As the dust from the recent explosion over Indiana’s Religious Freedom Restoration Act begins to settle, ...

Remember that? It was a very big deal in the leadup to the 2016 Presidential elections. Very big.

And Deneen adds, to set the narrative:

Mike Pence, Asa Hutchinson, and the Republican party were not blindsided by opposition to RFRA by gay rights activists. What knocked them back were major corporations, such as Apple, Walmart, and Angie’s List, and organizations such as the NCAA that denounced the law, ..., which was an idiotic miscalculation given the fact that establishment outrage scuttled the Arizona RFRA last year. 
The decision by corporate leaders to take a political stand over a controversial issue is therefore of great interest. Corporations and business leaders almost always avoid political statements and announcements, recognizing that such declarations have the effect of unnecessarily alienating potential customers. Corporations live in constant fear of bad pub­licity that can ruin a brand carefully erected through millions of dollars of advertising and publicity. Why step into a heated political debate and ­unnecessarily turn half of your customers away? Corporations exist to make money, not to advance political and social causes—except for those that help them make money, of course. 
And that’s just the point: The decision by Apple, Walmart, Eli Lilly, Angie’s List, and so on was a business decision—even more, a marketing decision.

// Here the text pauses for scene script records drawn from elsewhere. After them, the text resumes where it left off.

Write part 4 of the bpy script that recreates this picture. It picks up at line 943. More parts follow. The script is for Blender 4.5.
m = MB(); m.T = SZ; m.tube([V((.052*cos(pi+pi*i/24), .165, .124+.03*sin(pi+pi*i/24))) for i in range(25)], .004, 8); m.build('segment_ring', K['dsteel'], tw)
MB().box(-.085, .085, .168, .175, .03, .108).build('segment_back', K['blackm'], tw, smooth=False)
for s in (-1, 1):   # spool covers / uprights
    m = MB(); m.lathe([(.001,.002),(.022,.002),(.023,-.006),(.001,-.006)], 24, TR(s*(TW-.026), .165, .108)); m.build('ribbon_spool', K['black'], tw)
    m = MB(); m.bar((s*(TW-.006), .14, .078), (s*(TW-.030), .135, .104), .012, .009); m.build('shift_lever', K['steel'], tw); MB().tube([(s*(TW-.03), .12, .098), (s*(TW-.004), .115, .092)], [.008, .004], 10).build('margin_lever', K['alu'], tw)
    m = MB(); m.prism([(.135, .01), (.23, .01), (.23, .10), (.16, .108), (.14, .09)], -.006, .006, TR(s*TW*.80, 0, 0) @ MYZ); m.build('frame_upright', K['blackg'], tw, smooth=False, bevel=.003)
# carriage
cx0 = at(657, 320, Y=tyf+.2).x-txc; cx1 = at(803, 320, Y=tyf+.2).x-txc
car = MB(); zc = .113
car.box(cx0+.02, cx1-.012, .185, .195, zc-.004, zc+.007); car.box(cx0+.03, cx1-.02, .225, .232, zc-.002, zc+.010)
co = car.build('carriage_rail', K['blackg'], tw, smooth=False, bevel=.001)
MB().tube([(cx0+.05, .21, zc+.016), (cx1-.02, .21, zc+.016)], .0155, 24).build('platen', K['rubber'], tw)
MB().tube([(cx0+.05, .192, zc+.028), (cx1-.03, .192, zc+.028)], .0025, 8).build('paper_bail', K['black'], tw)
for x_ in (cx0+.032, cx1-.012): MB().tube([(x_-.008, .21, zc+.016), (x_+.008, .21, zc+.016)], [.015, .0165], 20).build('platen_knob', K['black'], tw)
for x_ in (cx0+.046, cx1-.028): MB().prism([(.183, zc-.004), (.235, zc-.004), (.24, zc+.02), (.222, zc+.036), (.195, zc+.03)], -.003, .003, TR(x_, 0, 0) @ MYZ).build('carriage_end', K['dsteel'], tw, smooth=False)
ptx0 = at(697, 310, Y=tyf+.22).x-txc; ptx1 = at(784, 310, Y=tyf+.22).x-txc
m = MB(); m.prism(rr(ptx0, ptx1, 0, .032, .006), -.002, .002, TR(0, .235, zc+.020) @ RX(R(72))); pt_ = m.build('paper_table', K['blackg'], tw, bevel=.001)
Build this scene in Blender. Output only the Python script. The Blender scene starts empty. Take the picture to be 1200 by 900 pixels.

But then came the 2016 election. The same companies and cultural groups opposed Trump. And now the GOP looks to be taking a deep dive into the role of Big Tech in attempting to deliver America to a Progressive One Party state. Maybe opposition to RFPA was the beginning of a backfire?

But here's Deneen's reasoning. Understand that what Deneen seems to mean by Republicans is "Libertarians." He also recognizes that Libertarianism is--yes!--ascendant in the Democrat party, as well. As I like to put it, America's default public philosophy is a "mushy libertarianism."